I finished the rough draft of a story that will ultimately be a Birthday present for my wife. As she is a regular reader (hi honey!) I'm not going to go too much into the details of the plot, other than to say that it's a gothic fairy tale about an undead king and his demented descendants, featuring a deranged prince with designs on the throne and his twin sister, an insomniac princess who stumbles on his plot.

I'm working on illustrations for the story while Kevin and Jenny are reading over the manuscript. My intention is to have a few copies printed up at a local print shop, give it a semi-profeshional shine to the finished product. The story I've written, in the rough, is just a little over 10,000 words in length. Jenny says it's a short story while I say novella. So, when does a short story become a novella?

According to Wikipedia:

A novella is a story mid-way—in length (30–40,000 words) and structural complexity—between a short story (500–15,000 words) and a novel (60,0000 words, minimum). A novella focuses upon a single chain of events with a psychologically surprising turning point, e.g. Strange Case of Dr. Jekyll and Mr. Hyde (1886), by Robert Louis Stevenson (1850–94); and Heart of Darkness (1902), by Joseph Conrad (1857–1924).

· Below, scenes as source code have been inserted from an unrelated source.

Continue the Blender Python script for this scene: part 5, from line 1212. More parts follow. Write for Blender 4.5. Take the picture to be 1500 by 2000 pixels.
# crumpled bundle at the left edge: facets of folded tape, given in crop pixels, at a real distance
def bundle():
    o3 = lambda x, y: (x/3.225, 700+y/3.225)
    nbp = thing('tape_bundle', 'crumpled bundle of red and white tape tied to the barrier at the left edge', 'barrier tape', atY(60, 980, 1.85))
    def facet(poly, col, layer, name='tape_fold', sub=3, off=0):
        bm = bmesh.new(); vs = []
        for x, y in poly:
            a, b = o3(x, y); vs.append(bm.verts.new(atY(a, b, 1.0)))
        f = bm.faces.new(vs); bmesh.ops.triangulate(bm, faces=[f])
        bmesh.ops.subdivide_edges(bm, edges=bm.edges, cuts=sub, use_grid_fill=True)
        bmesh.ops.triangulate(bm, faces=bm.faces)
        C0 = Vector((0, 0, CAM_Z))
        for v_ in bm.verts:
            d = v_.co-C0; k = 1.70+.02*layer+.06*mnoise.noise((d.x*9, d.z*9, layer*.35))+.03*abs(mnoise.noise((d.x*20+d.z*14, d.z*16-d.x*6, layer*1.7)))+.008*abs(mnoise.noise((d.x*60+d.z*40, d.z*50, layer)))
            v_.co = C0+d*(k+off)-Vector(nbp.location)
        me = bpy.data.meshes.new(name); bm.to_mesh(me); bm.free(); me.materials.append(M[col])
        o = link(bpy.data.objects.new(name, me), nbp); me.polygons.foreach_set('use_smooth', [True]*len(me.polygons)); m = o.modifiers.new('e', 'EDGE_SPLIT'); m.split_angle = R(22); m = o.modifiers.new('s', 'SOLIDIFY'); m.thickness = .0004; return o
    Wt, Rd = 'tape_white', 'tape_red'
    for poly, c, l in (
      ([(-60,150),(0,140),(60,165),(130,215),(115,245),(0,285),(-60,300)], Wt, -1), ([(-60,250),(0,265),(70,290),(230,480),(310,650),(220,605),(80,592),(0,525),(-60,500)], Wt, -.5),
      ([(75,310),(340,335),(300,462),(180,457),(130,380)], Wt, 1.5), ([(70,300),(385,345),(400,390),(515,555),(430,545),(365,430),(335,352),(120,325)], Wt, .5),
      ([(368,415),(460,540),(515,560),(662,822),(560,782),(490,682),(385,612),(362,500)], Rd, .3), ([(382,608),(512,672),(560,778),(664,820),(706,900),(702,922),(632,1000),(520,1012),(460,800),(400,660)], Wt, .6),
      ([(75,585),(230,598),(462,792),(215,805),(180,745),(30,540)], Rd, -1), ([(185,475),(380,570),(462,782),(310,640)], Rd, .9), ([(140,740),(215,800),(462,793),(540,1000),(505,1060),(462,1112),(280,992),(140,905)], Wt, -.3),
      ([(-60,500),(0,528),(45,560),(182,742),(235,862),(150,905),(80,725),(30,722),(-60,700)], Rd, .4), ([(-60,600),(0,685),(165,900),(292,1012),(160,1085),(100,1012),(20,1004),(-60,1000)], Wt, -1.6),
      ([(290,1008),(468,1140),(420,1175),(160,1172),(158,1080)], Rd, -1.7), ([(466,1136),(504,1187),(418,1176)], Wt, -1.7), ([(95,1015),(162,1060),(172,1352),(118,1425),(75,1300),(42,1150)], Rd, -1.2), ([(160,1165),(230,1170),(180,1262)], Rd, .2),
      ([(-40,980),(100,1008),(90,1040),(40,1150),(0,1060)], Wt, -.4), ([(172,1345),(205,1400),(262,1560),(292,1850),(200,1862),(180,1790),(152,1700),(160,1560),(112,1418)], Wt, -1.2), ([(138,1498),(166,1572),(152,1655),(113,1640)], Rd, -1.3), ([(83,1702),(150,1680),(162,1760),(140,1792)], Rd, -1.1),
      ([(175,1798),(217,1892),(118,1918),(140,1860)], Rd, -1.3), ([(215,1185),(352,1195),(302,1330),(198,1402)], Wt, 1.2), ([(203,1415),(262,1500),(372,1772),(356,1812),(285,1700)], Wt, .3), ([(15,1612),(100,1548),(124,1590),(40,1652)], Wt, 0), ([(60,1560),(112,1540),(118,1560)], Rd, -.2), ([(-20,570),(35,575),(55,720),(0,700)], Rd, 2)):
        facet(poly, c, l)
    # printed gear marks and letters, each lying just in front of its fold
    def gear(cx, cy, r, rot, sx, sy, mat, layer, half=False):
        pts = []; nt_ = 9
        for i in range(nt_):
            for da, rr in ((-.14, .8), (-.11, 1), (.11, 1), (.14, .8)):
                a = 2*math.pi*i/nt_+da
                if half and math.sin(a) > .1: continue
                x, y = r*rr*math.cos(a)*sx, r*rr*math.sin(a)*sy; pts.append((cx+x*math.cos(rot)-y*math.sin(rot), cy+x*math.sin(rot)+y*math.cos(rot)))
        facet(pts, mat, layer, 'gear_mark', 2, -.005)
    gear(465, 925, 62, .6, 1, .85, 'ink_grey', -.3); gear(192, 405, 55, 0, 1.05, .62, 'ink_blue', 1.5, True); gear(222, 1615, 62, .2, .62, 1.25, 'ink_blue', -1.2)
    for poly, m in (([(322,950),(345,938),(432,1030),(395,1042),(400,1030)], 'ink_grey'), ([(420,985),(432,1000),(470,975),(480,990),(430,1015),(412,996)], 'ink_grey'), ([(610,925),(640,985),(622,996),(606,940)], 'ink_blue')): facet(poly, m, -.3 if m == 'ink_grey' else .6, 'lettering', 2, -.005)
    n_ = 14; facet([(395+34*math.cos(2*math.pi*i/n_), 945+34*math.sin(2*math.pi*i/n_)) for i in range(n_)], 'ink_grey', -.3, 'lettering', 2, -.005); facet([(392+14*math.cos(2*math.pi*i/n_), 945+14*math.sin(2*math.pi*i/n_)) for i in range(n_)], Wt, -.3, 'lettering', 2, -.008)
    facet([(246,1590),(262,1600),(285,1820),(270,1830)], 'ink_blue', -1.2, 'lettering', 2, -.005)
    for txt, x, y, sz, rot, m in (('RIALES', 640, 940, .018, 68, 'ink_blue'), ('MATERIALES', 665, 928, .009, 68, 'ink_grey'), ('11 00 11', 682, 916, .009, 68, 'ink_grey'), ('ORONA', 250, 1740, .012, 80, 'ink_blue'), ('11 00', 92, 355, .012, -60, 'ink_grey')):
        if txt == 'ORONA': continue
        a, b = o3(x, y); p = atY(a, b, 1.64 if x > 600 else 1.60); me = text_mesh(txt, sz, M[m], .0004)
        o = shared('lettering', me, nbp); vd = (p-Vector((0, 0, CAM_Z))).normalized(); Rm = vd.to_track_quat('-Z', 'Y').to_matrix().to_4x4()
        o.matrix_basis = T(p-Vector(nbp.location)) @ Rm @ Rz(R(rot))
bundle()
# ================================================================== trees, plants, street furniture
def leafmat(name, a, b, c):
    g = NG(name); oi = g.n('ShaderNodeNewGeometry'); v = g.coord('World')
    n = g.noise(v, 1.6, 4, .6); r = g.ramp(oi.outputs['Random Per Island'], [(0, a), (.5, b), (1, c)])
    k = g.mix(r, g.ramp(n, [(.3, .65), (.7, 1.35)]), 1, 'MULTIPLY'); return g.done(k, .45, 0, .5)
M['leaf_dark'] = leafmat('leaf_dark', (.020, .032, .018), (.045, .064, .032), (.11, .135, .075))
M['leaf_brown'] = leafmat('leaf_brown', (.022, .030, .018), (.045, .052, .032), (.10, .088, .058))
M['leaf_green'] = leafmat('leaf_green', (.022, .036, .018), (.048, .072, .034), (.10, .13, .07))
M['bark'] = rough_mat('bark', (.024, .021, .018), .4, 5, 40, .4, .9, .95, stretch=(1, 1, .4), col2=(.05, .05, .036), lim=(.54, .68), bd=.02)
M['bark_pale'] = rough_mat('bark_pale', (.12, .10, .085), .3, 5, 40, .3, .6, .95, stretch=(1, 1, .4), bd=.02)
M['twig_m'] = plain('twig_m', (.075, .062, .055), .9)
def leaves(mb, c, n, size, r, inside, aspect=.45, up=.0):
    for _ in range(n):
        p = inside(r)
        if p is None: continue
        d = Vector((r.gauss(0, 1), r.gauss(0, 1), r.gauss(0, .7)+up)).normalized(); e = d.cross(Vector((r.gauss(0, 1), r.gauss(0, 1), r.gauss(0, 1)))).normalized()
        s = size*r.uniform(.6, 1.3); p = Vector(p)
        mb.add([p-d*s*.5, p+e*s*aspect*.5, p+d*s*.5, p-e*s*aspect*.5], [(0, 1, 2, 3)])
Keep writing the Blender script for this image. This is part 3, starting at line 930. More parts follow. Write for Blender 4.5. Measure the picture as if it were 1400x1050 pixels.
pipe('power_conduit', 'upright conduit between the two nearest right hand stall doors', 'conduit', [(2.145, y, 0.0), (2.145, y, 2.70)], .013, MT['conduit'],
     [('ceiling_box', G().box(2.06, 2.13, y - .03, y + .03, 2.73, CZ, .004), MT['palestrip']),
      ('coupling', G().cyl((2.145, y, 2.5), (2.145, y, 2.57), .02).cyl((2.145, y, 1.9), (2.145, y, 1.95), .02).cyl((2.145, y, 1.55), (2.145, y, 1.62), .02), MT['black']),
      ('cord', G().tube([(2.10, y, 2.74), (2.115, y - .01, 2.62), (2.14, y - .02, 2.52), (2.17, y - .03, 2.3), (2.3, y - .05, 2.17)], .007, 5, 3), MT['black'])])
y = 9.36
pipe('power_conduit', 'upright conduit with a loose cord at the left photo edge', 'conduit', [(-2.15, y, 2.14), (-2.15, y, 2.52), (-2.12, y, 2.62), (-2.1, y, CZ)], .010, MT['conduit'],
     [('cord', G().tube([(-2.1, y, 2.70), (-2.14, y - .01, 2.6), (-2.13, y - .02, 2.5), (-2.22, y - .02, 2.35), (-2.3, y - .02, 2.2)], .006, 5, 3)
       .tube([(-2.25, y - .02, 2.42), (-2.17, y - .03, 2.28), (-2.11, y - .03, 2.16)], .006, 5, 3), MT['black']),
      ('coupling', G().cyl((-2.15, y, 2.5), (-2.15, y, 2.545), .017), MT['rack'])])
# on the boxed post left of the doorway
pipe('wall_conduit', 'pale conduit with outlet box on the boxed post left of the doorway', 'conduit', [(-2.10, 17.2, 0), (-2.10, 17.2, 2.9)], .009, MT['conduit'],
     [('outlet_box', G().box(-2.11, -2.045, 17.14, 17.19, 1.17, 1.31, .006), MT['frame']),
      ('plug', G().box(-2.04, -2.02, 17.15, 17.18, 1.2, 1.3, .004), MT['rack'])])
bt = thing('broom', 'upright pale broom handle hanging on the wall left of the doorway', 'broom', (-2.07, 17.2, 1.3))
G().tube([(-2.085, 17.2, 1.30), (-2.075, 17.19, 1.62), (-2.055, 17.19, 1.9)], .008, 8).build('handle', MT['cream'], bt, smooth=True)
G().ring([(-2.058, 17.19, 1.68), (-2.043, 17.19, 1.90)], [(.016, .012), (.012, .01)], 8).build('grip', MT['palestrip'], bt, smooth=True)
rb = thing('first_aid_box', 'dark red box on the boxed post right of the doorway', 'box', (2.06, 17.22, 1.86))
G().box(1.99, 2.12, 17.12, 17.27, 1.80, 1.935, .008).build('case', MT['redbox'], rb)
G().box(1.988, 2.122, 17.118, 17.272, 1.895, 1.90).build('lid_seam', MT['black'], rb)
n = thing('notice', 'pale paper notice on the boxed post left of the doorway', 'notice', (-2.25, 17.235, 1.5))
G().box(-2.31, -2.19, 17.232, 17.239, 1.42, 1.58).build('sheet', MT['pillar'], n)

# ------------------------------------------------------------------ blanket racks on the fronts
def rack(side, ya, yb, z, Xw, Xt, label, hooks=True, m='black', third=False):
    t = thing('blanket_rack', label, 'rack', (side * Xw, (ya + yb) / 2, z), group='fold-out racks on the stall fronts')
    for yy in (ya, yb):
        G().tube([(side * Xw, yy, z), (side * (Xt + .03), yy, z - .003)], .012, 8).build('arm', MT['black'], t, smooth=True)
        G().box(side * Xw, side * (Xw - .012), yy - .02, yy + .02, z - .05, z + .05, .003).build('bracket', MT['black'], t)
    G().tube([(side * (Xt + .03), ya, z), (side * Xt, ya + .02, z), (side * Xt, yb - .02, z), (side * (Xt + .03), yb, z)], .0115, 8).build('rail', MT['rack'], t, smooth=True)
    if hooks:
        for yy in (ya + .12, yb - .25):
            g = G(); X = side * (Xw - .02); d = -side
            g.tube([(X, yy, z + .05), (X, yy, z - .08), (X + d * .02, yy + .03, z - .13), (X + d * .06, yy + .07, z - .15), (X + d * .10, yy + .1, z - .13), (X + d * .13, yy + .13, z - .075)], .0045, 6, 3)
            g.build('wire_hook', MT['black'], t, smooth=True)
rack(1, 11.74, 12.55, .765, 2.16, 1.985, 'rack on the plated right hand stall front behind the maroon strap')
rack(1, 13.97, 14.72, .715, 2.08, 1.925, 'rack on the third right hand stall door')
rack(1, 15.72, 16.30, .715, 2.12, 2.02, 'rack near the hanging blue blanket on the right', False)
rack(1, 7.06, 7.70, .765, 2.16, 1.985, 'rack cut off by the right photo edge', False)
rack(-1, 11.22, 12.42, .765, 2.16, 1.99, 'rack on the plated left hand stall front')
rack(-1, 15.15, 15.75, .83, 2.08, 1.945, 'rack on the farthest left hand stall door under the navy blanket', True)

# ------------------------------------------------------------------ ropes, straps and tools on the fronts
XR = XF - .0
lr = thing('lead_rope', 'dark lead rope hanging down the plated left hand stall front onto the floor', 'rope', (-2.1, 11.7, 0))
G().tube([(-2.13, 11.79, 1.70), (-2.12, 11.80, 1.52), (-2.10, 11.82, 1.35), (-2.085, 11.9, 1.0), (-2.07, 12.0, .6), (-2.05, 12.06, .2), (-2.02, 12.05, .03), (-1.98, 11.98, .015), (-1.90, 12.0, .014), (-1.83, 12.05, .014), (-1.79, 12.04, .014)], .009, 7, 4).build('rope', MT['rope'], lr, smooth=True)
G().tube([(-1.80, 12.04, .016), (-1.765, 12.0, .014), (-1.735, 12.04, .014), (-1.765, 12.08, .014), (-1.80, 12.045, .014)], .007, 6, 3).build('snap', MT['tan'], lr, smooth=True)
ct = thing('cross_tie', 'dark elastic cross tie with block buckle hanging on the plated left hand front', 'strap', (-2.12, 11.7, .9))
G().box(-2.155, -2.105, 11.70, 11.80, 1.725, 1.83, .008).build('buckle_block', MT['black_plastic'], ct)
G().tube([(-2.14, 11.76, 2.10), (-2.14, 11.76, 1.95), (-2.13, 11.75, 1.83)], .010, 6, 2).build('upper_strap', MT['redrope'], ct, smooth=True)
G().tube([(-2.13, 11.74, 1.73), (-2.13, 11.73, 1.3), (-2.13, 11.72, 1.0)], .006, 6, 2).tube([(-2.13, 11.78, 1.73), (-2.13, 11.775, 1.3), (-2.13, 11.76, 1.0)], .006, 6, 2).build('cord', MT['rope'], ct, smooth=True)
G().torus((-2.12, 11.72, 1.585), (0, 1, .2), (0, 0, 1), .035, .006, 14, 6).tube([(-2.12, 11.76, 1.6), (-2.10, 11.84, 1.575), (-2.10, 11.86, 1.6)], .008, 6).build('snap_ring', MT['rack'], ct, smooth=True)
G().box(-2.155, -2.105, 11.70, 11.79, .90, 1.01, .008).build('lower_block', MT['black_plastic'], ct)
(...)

Commonly, longer novellas are addressed as novels; though incorrectly, Dr. Jekyll and Mr. Hyde and Heart of Darkness are called novels, as are many science fiction works such as War of the Worlds and Armageddon 2419 A.D.. Occasionally, longer works are addressed as novellas, with some academics positing 100,000 words as the novella–novel threshold. In the science fiction genre, the Hugo and Nebula literary awards define the novella as: "A...story of between seventeen thousand, five hundred (17,500) and forty thousand (40,000) words."

The matter gets hazier when you look at the guidelines of various magazines whose short story requirements vary widely (3000 - 8000 words as the outer limits). While this is a minor technical definition and of no real importance since I'll be self publishing the thing, I'm still curious since even the experts disagree. Any second and third opinions?